You can have SQLite do all this by itself, I mean without any extra 
code.  I've found this is the easiest way to handle the situation.

Invoke sqlite3_busy_timeout() with a safe timeout for every connection 
to the DB.
Use IMMEDIATE transactions everywhere.

That's all you have to do.

>Any feedback on this (especially with reference to how long I should
>sleep for) would be much appreciated.  Also, I know this is pretty
>horrible - any suggestions for a better approach would also be great.

How long should the timeout be?  I'd say as long as possible and here's 
why.  After DB connections call sqlite3_busy_timeout() with a nonzero 
timeout, when an immediate transaction A can't start due to another 
transaction B locking the DB, SQLite will first retry a few times by 
itself, then put A to sleep internally for some time after which it 
will retry until either completion of the transaction or timeout reached.

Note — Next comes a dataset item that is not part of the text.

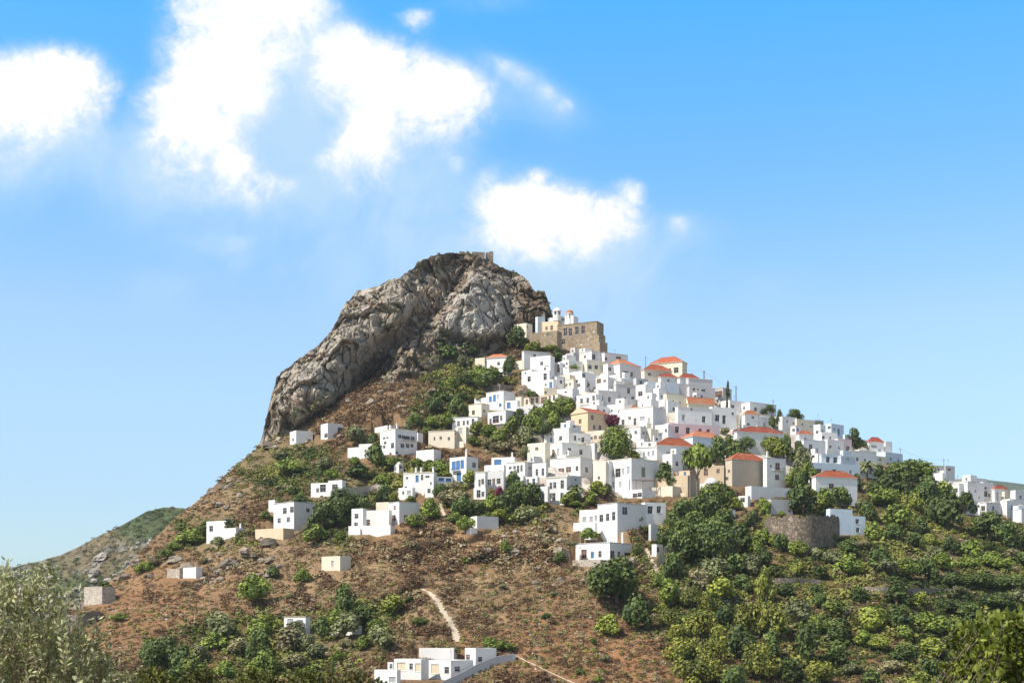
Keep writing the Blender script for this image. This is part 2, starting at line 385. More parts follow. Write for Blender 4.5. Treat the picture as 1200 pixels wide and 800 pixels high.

You might say "so I need a timeout a bit larger than the longest 
transaction".  No, things are not that simple.  If another transaction 
C is launched by another process and get blocked like A, it will enter 
its own cycle of retries but asynchronously with A.  When C terminates, 
you have no clue as to which of A or C will be next to eventually lock 
the DB.  Even if A was first in the "queue", C could very well get 
active before A, just because SQLite has no queue.

That's why your timeout needs to be much longer than the longest 
possible sequence of the longest transactions.  Sounds like A could 
very well never execute if B, C, D, C, B, .. transactions take 
precedence every time.  Just like in quantum physics, it's 
possible!  In practice you should have a good idea of how long it is 
reasonable to wait.

In most of my (business) applications, I now set 600000 (10 
minutes).  Thus even in the worst case I'm sure that all my trasactions 
will eventually find their way.  That or I'm terribly unlucky!